Moruya’s cinema is much quieter, and you emerge from the fantasy world within to overlook the glistening river and ducks, not the live setting for more crime and drama, as in New York. I thought the local film club, with special events, would suffice to keep it going, along with the locals who would be spared the trip to Bateman’s Bay. But alas, my idea of synergy and the coastal surge is clearly misguided. Moruya is to lose its cinema, surely an impoverishment. Letters appealing to the Council to assist are unlikely to win the day.
But the local Eurobodalla Shire Council does have some vision. They are gradually building a cycle path back from the south heads. A community committee is fund raising, and people can sponsor a paver for a section. If it ever gets the whole 6 k to town, it will be cause for celebration, and I will be able to bike in for groceries. Country roads are generally far too hazardous for cycling, at least for my timid type. Here’s a section of it now underway just past the bottom of our street:
bike path.jpg
The moon was full last weekend, but I need to learn a few tricks with my camera before capturing it over the gum trees. Apparently it has a manual mode, a bit rich I reckon for a digi cam. Can’t it just read my mind? Moruya’s moon is a long way from the Tuscan sun, but just as beautiful and for some, equally exotic. Europeans are often blown away (or intimidated) by the open spaces of Australia. Not to mention the fauna. Maybe our insects are different, too. This dragonfly seems like a sci-fi prop, almost robotic in its silvery metallic and cylindrical body. The patterns on the wings could have been designed for a costume. But maybe that’s getting it backwards, life replicating art.
dragonfly copy.jpg
No trip to the property is complete without the obligatory bitou search and destroy.

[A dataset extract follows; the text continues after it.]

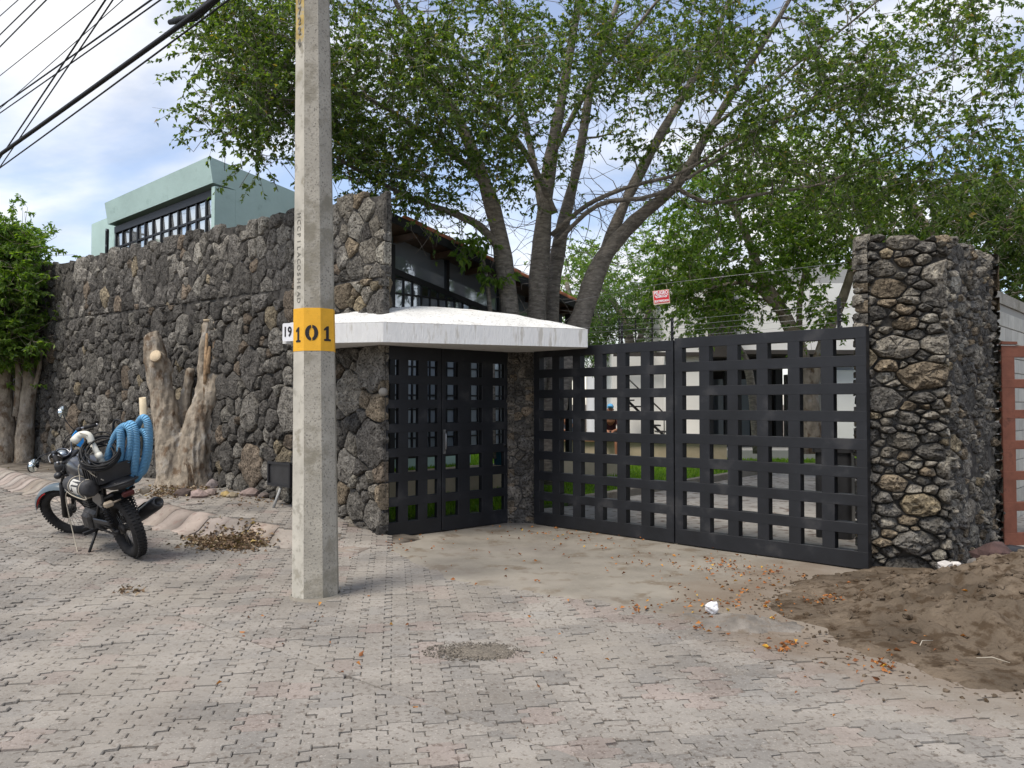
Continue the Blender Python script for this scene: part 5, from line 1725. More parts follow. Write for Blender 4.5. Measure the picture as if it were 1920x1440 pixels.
def loft(b, secs, n=14, smooth=True):
    """sections: (x, zc, half width, half height, exponent)"""
    vs_, fs = [], []
    for (x, zc, hw, hh, e) in secs:
        for k in range(n):
            a = 2 * math.pi * k / n; c, s_ = math.cos(a), math.sin(a)
            vs_.append((x, hw * math.copysign(abs(c) ** e, c), zc + hh * math.copysign(abs(s_) ** e, s_)))
    for i in range(len(secs) - 1):
        for k in range(n): fs.append((i * n + k, i * n + (k + 1) % n, (i + 1) * n + (k + 1) % n, (i + 1) * n + k))
    fs += [tuple(range(n - 1, -1, -1)), tuple((len(secs) - 1) * n + k for k in range(n))]
    b.add(vs_, fs, None, smooth)
tank = part('fuel_tank', M['tank'], lambda b: loft(b, [(.36, .80, .07, .05, .8), (.42, .82, .11, .09, .7), (.55, .85, .145, .115, .7), (.70, .86, .15, .125, .7), (.82, .85, .13, .11, .75), (.88, .83, .06, .06, .9)]))
part('filler_cap', M['chrome'], lambda b: b.lathe([(.0, 0), (.038, 0), (.038, .014), (.02, .02), (0, .02)], 14, TR((.68, 0, .98))), tank)
part('seat', M['black_plastic'], lambda b: loft(b, [(-.30, .80, .08, .03, .8), (-.20, .80, .12, .045, .7), (.10, .79, .125, .05, .7), (.36, .79, .11, .045, .7), (.42, .80, .06, .03, .8)]))
part('grab_rail', M['black_metal'], lambda b: b.tube(crom([(.05, .13, .78), (-.25, .13, .82), (-.36, 0, .84), (-.25, -.13, .82), (.05, -.13, .78)], 4), .011, 6))
part('side_stand', M['black_metal'], lambda b: (b.tube([(.50, .10, .25), (.42, .26, .075)], .014, 6), b.box((.415, .275, .07), (.07, .05, .012))))
part('footpeg', M['black_metal'], lambda b: (b.tube([(.42, .10, .27), (.42, .25, .27)], .013, 6), b.tube([(.42, -.10, .27), (.42, -.25, .27)], .013, 6), b.box((.42, .21, .275), (.04, .10, .03)), b.box((.42, -.21, .275), (.04, .10, .03)), b.tube([(.42, .13, .26), (.58, .16, .28), (.60, .20, .28)], .008, 5)))
# steered parts
for s in (1, -1):
    part('fork_leg', M['black_metal'], lambda b: (b.tube([(1.33, s * .085, FW), (1.13, s * .085, FW + .40)], .024, 8, ST), b.tube([(1.14, s * .085, FW + .38), (.93, s * .085, .94)], .017, 8, ST)))
def fend(b, rr, w, a0, a1):
    P = [rad(x) for x in np.linspace(a0, a1, 14)]
    vs_ = []
    for a in P:
        for y, q in ((-w, -.02), (-w * .6, .008), (0, .016), (w * .6, .008), (w, -.02)):
            vs_.append((FA.x + (rr + q) * math.cos(a), y, FA.z + (rr + q) * math.sin(a)))
    b.add(vs_, [(i * 5 + k, i * 5 + k + 1, i * 5 + k + 6, i * 5 + k + 5) for i in range(len(P) - 1) for k in range(4)], ST, True)
ff = part('front_fender', M['fender_blue'], lambda b: fend(b, .345, .062, 15, 150))
part('fender_stripe', M['red_plastic'], lambda b: fend(b, .328, .066, 25, 75), ff)
part('triple_clamp', M['black_metal'], lambda b: (b.box((.925, 0, .95), (.07, .23, .03), ST, .008), b.box((.98, 0, .80), (.07, .23, .03), ST, .008)))
hl = part('headlight', M['black_plastic'], lambda b: b.lathe([(0, -.10), (.05, -.09), (.085, -.03), (.09, .03), (.085, .045), (.0, .05)], 18, ST @ TR((1.06, 0, .86)) @ RY(90)))
part('headlight_lens', M['pane_grey'], lambda b: b.lathe([(.078, 0), (.05, .018), (0, .026)], 16, ST @ TR((1.111, 0, .86)) @ RY(90)), hl)
sp = part('speedometer', M['black_plastic'], lambda b: (b.lathe([(0, -.05), (.04, -.05), (.062, -.01), (.064, .02), (.058, .022)], 18, ST @ TR((.97, .03, 1.01)) @ RY(-35)), b.box((.99, 0, .98), (.07, .16, .05), ST, .01)))
part('speedometer_ring', M['chrome'], lambda b: b.torus(.060, .005, 20, 6, ST @ TR((.955, .03, 1.03)) @ RY(-35)), sp)
part('speedometer_dial', M['pane_grey'], lambda b: b.lathe([(.055, 0), (0, .004)], 16, ST @ TR((.957, .03, 1.027)) @ RY(-35)), sp)
HB = crom([(.78, .325, 1.09), (.86, .23, 1.13), (.92, .12, 1.08), (.94, .06, .985), (.94, -.06, .985), (.92, -.12, 1.08), (.86, -.23, 1.13), (.78, -.325, 1.09)], 4)
part('handlebar', M['chrome'], lambda b: b.tube(HB, .011, 8, ST))
for s in (1, -1):
    gp = part('grip', M['rubber'], lambda b: b.tube([(.835, s * .255, 1.12), (.76, s * .345, 1.085)], .018, 10, ST))
    part('bar_end', M['chrome'], lambda b: b.tube([(.76, s * .345, 1.085), (.753, s * .354, 1.081)], .019, 10, ST), gp)
    part('lever', M['alu'], lambda b: b.tube(crom([(.90, s * .19, 1.13), (.91, s * .25, 1.12), (.85, s * .33, 1.09)], 3), .006, 6, ST))
    part('switchgear', M['black_plastic'], lambda b: b.box((.865, s * .215, 1.125), (.05, .05, .05), ST, .01))
    part('front_indicator', M['black_plastic'], lambda b: (b.tube([(1.02, s * .05, .86), (1.02, s * .14, .85)], .008, 6, ST), b.sphere((1.02, s * .17, .85), (.045, .04, .035), 12, 8, ST)))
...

This plant was introduced to stabilise dunes, but has become an invasive pest right down the east coast of Australia. We spent many weekends tearing it out, some patches as big as a room, before carving off 4 blocks. I am too pure (or pig headed) to consider chemicals, so we did it manually, and continue to scan the remaining 17 acres for signs of it. Even where we have had a bulldozer in to clear the undergrowth, the horrid bitou has returned, like triffids, in renewed numbers. Luckily, it is easy to pull out when small, but lots of fun when you fall backwards on the steep bits. I can spot it at 20 m by its distinctive colour against the drab scrub:
It doesn’t take long to work up a sweat when battling the bitou. Once the sun passes the ridge it cools off quickly in winter. Then it’s nice to return to the house, hang up the hat and settle into a country kitchen for some warm food. The tea tray is always ready for visitors.
kitchen scene.jpg
Then it’s evening and reading time, cosy even without the Canberra cats, the parallel pusses and the furry brothers. My son has just finished Jared Diamond’s latest book Collapse, which has a chapter on Australia. Can’t wait to read it. Lucky us, as we will be hearing him speak at the Australian National University next week. Very opportune, since the penny seems to be finally dropping that current agricultural practices are unsustainable and inappropriate. So I guess that means we’ll be making a rational decision to stop growing rice and cotton?
I close with some research on bloggers from a recent issue of the Economist: although most speak mainly to themselves, bloggers are much more likely to have advanced degrees. As one of those who is hopelessly overeducated, this makes sense. It is often a curse to be well-informed, but even worse to go quietly into the coming chaos.

Posted by Ronda Jambe at 12:54 pm | Comments (2) |
Filed under: Uncategorized


  1. Have you got a link to the Economist’s research?

    Comment by Graham Young — May 29, 2005 @ 9:23 pm

    It’s an article on the future of journalism.